* WRITTEN EXERCISE:
The listing beneath should be written out in full, exactly as shown.

===============

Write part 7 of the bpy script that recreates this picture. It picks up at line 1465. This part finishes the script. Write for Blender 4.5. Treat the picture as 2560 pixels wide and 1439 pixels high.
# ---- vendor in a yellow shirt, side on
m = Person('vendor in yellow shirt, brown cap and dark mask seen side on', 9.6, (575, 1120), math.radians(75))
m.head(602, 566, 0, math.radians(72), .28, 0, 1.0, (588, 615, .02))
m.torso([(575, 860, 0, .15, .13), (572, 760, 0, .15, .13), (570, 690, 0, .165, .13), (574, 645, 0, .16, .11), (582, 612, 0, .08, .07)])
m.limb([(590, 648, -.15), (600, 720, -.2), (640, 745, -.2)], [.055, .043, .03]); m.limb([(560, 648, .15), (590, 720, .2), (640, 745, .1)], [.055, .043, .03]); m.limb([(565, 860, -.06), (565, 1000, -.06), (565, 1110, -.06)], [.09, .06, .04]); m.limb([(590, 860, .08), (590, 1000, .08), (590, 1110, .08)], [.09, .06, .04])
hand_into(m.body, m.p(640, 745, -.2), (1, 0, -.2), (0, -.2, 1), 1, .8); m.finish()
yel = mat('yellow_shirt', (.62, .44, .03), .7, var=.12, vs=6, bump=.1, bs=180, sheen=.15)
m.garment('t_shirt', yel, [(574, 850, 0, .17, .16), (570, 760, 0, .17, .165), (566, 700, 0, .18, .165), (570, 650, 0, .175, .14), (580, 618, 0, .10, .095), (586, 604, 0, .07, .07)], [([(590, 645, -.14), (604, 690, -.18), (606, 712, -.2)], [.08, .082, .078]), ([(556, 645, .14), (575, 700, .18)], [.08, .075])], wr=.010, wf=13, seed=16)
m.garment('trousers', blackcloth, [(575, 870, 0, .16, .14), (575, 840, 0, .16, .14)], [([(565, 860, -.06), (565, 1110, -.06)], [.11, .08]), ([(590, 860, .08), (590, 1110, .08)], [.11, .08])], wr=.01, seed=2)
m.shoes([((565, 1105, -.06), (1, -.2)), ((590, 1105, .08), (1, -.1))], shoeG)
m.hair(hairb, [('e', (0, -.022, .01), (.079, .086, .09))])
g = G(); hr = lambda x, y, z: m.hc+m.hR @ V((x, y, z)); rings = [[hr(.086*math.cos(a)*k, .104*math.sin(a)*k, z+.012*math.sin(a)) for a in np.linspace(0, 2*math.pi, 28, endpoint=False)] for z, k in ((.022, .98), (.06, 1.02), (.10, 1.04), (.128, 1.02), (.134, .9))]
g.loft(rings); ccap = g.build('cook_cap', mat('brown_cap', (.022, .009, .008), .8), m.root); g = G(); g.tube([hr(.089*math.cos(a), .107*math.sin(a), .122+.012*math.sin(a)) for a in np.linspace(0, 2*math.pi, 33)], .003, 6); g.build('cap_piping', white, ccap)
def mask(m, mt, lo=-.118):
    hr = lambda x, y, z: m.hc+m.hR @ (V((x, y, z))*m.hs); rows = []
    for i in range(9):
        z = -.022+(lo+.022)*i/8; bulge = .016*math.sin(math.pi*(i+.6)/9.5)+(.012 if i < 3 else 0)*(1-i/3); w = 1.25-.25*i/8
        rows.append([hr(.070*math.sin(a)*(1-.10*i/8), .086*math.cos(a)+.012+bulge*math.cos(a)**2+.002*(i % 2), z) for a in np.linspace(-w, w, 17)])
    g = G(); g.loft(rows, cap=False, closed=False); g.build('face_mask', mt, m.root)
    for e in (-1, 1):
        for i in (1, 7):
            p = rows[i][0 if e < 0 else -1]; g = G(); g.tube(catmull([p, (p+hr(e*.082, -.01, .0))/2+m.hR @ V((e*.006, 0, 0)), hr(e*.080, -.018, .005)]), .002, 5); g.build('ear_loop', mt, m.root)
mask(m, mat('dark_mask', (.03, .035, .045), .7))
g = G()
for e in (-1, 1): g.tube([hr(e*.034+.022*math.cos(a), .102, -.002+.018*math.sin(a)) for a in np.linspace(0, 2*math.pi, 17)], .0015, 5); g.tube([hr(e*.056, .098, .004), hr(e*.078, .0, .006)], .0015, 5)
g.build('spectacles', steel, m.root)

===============

* FULL RESPONSE:
Write part 7 of the bpy script that recreates this picture. It picks up at line 1465. This part finishes the script. Write for Blender 4.5. Treat the picture as 2560 pixels wide and 1439 pixels high.
# ---- vendor in a yellow shirt, side on
m = Person('vendor in yellow shirt, brown cap and dark mask seen side on', 9.6, (575, 1120), math.radians(75))
m.head(602, 566, 0, math.radians(72), .28, 0, 1.0, (588, 615, .02))
m.torso([(575, 860, 0, .15, .13), (572, 760, 0, .15, .13), (570, 690, 0, .165, .13), (574, 645, 0, .16, .11), (582, 612, 0, .08, .07)])
m.limb([(590, 648, -.15), (600, 720, -.2), (640, 745, -.2)], [.055, .043, .03]); m.limb([(560, 648, .15), (590, 720, .2), (640, 745, .1)], [.055, .043, .03]); m.limb([(565, 860, -.06), (565, 1000, -.06), (565, 1110, -.06)], [.09, .06, .04]); m.limb([(590, 860, .08), (590, 1000, .08), (590, 1110, .08)], [.09, .06, .04])
hand_into(m.body, m.p(640, 745, -.2), (1, 0, -.2), (0, -.2, 1), 1, .8); m.finish()
yel = mat('yellow_shirt', (.62, .44, .03), .7, var=.12, vs=6, bump=.1, bs=180, sheen=.15)
m.garment('t_shirt', yel, [(574, 850, 0, .17, .16), (570, 760, 0, .17, .165), (566, 700, 0, .18, .165), (570, 650, 0, .175, .14), (580, 618, 0, .10, .095), (586, 604, 0, .07, .07)], [([(590, 645, -.14), (604, 690, -.18), (606, 712, -.2)], [.08, .082, .078]), ([(556, 645, .14), (575, 700, .18)], [.08, .075])], wr=.010, wf=13, seed=16)
m.garment('trousers', blackcloth, [(575, 870, 0, .16, .14), (575, 840, 0, .16, .14)], [([(565, 860, -.06), (565, 1110, -.06)], [.11, .08]), ([(590, 860, .08), (590, 1110, .08)], [.11, .08])], wr=.01, seed=2)
m.shoes([((565, 1105, -.06), (1, -.2)), ((590, 1105, .08), (1, -.1))], shoeG)
m.hair(hairb, [('e', (0, -.022, .01), (.079, .086, .09))])
g = G(); hr = lambda x, y, z: m.hc+m.hR @ V((x, y, z)); rings = [[hr(.086*math.cos(a)*k, .104*math.sin(a)*k, z+.012*math.sin(a)) for a in np.linspace(0, 2*math.pi, 28, endpoint=False)] for z, k in ((.022, .98), (.06, 1.02), (.10, 1.04), (.128, 1.02), (.134, .9))]
g.loft(rings); ccap = g.build('cook_cap', mat('brown_cap', (.022, .009, .008), .8), m.root); g = G(); g.tube([hr(.089*math.cos(a), .107*math.sin(a), .122+.012*math.sin(a)) for a in np.linspace(0, 2*math.pi, 33)], .003, 6); g.build('cap_piping', white, ccap)
def mask(m, mt, lo=-.118):
    hr = lambda x, y, z: m.hc+m.hR @ (V((x, y, z))*m.hs); rows = []
    for i in range(9):
        z = -.022+(lo+.022)*i/8; bulge = .016*math.sin(math.pi*(i+.6)/9.5)+(.012 if i < 3 else 0)*(1-i/3); w = 1.25-.25*i/8
        rows.append([hr(.070*math.sin(a)*(1-.10*i/8), .086*math.cos(a)+.012+bulge*math.cos(a)**2+.002*(i % 2), z) for a in np.linspace(-w, w, 17)])
    g = G(); g.loft(rows, cap=False, closed=False); g.build('face_mask', mt, m.root)
    for e in (-1, 1):
        for i in (1, 7):
            p = rows[i][0 if e < 0 else -1]; g = G(); g.tube(catmull([p, (p+hr(e*.082, -.01, .0))/2+m.hR @ V((e*.006, 0, 0)), hr(e*.080, -.018, .005)]), .002, 5); g.build('ear_loop', mt, m.root)
mask(m, mat('dark_mask', (.03, .035, .045), .7))
g = G()
for e in (-1, 1): g.tube([hr(e*.034+.022*math.cos(a), .102, -.002+.018*math.sin(a)) for a in np.linspace(0, 2*math.pi, 17)], .0015, 5); g.tube([hr(e*.056, .098, .004), hr(e*.078, .0, .006)], .0015, 5)
g.build('spectacles', steel, m.root)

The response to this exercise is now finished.